Lunchtime Theatre at The Black Box

Get a bit of culture in you instead of a cheese and onion sandwich. Your workmates will thank you

Welcome to the Black Box comedy buffet. Writer Neil A. Edwards and director Richard Irvine Lavery of Accidental Theatre have whipped up a two course lunch of comedy shorts that will delight the taste buds.

First course is Job Interview with actresses Aisling Groves-McKeown and Neseen Morgan as hapless Job Centre advisor and pyjama-clad millie respectively.

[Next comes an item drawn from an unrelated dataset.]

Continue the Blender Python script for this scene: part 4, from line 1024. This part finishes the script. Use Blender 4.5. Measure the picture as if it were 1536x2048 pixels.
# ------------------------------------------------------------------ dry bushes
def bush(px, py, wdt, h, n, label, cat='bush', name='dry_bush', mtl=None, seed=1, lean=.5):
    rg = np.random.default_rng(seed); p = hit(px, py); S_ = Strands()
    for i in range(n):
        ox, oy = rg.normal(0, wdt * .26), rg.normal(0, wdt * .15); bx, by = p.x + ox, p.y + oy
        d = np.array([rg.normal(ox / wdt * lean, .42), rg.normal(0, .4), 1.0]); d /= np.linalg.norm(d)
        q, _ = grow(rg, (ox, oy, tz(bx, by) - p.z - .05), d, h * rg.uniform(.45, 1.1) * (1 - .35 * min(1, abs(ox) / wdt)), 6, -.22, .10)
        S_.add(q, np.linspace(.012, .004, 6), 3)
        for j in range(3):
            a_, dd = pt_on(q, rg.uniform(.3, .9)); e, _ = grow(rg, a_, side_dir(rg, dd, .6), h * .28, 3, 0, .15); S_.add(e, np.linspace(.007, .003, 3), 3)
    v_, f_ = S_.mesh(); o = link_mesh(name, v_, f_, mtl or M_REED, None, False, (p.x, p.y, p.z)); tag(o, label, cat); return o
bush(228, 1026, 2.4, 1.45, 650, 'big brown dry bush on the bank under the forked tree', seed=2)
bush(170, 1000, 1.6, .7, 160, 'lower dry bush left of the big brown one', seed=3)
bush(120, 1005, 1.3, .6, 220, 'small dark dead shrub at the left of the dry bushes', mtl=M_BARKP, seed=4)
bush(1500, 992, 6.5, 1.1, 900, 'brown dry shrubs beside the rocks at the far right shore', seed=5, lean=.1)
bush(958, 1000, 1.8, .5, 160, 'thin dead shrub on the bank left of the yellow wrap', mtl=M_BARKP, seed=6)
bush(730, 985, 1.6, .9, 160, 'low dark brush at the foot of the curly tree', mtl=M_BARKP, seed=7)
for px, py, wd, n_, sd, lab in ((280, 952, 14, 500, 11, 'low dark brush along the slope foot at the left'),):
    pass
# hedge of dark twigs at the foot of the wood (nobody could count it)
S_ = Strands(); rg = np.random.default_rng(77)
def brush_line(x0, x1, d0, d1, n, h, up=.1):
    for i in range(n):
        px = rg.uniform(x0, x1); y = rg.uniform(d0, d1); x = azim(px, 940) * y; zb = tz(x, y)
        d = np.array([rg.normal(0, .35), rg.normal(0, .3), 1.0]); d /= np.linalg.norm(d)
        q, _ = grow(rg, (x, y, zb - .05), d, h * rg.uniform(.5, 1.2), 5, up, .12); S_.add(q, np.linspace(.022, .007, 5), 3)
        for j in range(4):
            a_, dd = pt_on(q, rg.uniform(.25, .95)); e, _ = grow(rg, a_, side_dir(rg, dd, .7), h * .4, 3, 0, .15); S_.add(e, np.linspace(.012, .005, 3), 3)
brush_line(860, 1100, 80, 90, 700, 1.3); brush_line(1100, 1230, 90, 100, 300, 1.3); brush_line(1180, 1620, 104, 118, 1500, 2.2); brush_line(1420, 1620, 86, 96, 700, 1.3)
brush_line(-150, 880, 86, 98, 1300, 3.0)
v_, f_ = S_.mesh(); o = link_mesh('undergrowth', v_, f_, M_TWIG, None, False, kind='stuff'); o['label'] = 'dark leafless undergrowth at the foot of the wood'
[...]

With bling on her fingers and rip-off Uggs on her toes Morgan sprawls insouciantly across from Groves-McKeown’s prim and increasingly dismayed advisor.

The job of Prime Minister is up for grabs and Morgan’s millie figures, what the hell, at least applying will get the dole office off her back.

‘What are they looking for then?’ she asks.

The answer is, to the advisor's horror, someone not too unlike her client.

Morgan might never have made decisions that affect the outcome of government, but she’s had to choose whether to jack a Jeep or a Porsche. (She picked the Porsche; the peelers were still in the Jeep.) And she has no stains on her character; she washes her pyjamas at least once a fortnight.

‘Have you ever had any foreign bodies inserted in your person?’ Groves-McKeown asks primly.

Her client screws up her face in a look of sublime confusion. ‘Wot, you mean like Spanish boys?’

It’s all a bit of a culture clash for the poor advisor. Culture is at the heart of the second short, Mastermind with Fra Gunn and Charmaine Edwards, as well. In this case it is less about a clash and more about infiltration.

Mastermind is so much a part of UK culture that the spot lit black leather chair and ominous, iconic music have an almost Pavlovian effect on the psyche. Lavery has the atmosphere absolutely right, even invoking the reverential hush as Edwards announces her specialist subject.

Last week it was Russian love-spoons. This week it’s the use of foul language and epithets throughout history. Both actors play it completely straight but the audience gives a startled chuckle.

The questions range from what euphemism King Henry VIII used when he soiled himself on the way to one of his weddings to what Prince Phillip hissed at the reporters when he thought the microphone was off.

Gunn plays the role of questioner, gravely asking questions about language that would make a docker blush. It can’t have been easy but it is Edwards who is the one to watch.

Like Gunn she plays the role with conviction, but her character is more emotive than his. The audience can see the irritation pinch the bridge of her nose when she gets an answer wrong and the sigh of relief that deflates her when she gets one right.

‘Balls!’ she spits when she mixes up her epithets for one question.

‘May I remind you that we are on TV,’ Gunn says, glaring at her reprovingly.

Edwards slumps penitently and bites her lip, before answering a question about the c-word.

There is a lot of swearing in this sketch and some of it cut a little close to the knuckle. A little closer than the censored blurb where it is described as ‘ … an exploration of the sordid f****** vernacular it is being slowly undone by’ would suggest.

Of the two shorts the more successful was Job Interview, but both were entertaining enough for a Thursday lunchtime. And Morgan’s millie couldn’t do a worse job as Prime Minister than some of the other candidates.